Cantor Explains GOP Shift on Revenues

Updated: November 26, 2012 | 9:13 a.m.
November 26, 2012 | 8:45 a.m.

Eric Cantor (Lauren Carroll)

House Majority Leader Eric Cantor said on Monday the willingness Republicans have shown to raise government revenues derived from an interest in preventing tax increases—and the fact that President Obama won reelection.

During previous budget negations with the White House, Republicans have been stridently against raising revenues. But in recent weeks, Speaker John Boehner, R-Ohio, and others in the GOP have been willing to eliminate certain tax loopholes. Cantor cites several reasons for the shift.

“Well, the president got re-elected,” he said on MSNBC’s Morning Joe. “We know at the end of this year taxes are going up on everybody. Everybody: Rich, poor alike… The operation statute will by law make these rates go up. That's what's changed.”

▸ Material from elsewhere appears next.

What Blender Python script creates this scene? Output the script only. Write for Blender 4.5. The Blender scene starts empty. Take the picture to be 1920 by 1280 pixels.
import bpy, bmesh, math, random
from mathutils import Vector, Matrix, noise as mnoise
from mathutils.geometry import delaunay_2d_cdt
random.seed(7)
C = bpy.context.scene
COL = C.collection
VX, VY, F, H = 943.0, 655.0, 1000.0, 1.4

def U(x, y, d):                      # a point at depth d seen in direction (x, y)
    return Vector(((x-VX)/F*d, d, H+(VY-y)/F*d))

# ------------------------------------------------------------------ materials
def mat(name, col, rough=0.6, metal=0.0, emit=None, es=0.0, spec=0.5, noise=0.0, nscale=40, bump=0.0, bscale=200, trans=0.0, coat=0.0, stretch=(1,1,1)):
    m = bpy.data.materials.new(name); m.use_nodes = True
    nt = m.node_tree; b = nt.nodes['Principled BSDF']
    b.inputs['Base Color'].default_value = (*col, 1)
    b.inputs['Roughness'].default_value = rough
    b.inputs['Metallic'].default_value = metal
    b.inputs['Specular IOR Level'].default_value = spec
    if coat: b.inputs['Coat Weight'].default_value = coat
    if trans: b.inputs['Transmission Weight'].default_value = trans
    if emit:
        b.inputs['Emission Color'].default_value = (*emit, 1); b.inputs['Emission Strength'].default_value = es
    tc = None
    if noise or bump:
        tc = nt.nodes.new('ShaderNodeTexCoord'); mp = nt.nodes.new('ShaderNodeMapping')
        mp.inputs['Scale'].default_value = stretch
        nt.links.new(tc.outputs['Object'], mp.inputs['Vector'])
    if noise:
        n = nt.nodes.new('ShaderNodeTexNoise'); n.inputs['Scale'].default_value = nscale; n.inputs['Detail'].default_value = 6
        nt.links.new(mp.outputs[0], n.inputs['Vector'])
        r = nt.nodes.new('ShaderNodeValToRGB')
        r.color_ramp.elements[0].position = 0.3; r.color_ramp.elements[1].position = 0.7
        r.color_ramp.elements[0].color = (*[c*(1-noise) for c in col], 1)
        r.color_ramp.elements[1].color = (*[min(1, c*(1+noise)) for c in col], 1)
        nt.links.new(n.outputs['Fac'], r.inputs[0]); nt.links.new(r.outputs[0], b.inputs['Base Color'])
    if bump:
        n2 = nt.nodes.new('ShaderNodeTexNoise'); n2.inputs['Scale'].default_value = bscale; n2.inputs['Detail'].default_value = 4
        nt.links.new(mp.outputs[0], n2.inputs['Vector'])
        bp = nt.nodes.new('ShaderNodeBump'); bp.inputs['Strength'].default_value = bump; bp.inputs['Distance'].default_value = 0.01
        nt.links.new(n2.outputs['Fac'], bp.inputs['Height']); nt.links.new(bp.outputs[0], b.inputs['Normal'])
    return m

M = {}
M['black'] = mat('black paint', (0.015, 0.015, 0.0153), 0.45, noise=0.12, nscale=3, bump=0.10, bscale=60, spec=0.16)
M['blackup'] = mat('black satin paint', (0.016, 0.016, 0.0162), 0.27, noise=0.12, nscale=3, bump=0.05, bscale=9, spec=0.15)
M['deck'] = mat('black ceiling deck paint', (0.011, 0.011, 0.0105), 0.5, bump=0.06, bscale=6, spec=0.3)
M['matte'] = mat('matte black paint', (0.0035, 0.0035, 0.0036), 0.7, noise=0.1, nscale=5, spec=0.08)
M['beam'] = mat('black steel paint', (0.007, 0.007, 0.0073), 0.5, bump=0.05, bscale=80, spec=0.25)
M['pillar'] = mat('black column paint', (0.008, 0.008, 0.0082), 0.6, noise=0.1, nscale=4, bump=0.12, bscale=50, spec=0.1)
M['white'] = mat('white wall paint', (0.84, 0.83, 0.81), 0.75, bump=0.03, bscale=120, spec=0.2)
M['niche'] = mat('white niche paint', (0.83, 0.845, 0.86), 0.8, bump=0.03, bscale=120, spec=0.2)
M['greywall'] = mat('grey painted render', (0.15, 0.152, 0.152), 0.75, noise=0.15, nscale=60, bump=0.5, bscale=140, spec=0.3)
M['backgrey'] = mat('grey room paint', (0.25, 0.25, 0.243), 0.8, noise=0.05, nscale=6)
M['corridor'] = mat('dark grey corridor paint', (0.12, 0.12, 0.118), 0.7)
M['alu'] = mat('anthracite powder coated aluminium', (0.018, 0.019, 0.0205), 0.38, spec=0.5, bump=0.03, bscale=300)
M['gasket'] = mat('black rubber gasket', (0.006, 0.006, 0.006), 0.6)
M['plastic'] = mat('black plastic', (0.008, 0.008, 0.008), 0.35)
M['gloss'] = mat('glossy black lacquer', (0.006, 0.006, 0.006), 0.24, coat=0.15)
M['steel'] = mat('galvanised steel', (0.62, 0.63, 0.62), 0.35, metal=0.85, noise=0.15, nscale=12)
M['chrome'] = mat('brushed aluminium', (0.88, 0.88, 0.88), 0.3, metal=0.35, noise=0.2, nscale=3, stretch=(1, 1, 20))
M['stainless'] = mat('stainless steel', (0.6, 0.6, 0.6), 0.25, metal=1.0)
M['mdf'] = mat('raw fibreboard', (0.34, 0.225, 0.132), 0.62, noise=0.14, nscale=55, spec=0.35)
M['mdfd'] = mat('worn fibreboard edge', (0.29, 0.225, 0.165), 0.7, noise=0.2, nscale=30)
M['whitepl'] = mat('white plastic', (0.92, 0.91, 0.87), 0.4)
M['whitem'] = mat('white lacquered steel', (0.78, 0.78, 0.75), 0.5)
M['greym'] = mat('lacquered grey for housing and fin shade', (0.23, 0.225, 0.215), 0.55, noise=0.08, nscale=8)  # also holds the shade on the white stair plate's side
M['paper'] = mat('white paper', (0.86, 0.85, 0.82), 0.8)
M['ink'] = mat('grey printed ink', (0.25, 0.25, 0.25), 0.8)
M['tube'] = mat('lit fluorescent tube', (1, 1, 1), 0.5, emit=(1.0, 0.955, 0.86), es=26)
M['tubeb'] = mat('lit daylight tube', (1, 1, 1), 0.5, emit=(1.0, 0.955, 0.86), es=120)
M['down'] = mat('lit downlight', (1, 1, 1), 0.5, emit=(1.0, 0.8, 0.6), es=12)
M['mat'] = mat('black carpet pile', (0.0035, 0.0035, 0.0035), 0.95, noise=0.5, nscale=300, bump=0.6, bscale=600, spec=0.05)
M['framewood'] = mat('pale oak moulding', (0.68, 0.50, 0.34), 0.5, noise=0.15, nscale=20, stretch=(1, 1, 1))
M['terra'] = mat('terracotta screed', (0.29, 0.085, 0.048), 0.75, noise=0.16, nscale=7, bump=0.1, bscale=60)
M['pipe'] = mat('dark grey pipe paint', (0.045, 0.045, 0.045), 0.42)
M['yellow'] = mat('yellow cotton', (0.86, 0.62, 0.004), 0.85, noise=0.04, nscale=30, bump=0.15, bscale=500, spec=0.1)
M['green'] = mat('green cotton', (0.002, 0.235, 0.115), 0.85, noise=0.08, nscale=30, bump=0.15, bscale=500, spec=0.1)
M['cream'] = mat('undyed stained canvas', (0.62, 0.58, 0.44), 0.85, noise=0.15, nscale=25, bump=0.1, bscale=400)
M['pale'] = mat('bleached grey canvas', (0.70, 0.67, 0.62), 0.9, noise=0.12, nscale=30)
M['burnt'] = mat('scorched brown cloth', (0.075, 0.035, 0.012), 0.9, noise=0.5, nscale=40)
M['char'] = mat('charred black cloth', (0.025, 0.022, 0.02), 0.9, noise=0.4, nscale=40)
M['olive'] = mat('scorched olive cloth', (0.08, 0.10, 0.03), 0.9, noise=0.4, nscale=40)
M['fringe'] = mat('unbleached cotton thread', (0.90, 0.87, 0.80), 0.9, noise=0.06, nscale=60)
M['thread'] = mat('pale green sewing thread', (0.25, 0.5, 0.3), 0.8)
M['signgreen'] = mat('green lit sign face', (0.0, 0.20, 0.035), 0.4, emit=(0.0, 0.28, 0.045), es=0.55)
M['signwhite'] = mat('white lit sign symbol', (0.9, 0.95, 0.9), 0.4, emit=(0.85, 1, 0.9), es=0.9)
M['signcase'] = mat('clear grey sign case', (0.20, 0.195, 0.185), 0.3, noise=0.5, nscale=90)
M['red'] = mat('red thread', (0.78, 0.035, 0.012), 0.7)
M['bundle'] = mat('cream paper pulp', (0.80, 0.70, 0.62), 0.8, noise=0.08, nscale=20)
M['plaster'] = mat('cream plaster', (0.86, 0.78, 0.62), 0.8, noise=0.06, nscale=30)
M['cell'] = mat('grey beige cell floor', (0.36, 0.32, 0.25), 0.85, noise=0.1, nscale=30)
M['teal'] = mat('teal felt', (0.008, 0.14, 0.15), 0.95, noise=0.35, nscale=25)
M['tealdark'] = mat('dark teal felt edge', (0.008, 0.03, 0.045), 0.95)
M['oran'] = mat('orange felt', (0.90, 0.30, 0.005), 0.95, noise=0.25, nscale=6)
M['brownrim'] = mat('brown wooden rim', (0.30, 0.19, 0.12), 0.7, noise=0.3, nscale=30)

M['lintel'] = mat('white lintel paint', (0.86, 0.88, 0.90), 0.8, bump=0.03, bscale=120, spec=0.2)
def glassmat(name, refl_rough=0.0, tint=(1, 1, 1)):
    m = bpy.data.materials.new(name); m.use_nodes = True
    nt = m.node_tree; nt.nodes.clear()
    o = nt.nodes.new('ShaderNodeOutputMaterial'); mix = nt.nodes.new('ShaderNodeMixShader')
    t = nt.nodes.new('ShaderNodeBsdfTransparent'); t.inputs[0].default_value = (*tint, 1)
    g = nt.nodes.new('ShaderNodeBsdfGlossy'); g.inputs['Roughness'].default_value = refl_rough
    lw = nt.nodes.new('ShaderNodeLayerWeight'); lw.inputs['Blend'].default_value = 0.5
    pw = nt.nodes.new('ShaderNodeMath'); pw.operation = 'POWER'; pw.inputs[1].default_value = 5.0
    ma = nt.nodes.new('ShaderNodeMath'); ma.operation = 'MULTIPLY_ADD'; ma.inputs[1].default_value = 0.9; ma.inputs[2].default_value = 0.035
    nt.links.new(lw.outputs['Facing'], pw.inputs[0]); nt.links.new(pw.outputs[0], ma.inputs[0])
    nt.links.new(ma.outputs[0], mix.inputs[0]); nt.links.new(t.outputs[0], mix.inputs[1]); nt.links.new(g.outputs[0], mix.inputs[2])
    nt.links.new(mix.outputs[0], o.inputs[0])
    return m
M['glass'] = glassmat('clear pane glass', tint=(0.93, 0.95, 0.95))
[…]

Cantor says lawmakers were elected "to fix problems," but he also firmly maintained his opposition to raising tax rates on the wealthiest Americans, as the president and Democrats have proposed.

Congressional aides and White House staffers have been working behind the scenes on a potential solution to the combination of tax increases and spending cuts known as the “fiscal cliff,” but Obama and Republican leaders are unlikely to meet this week, according to reports.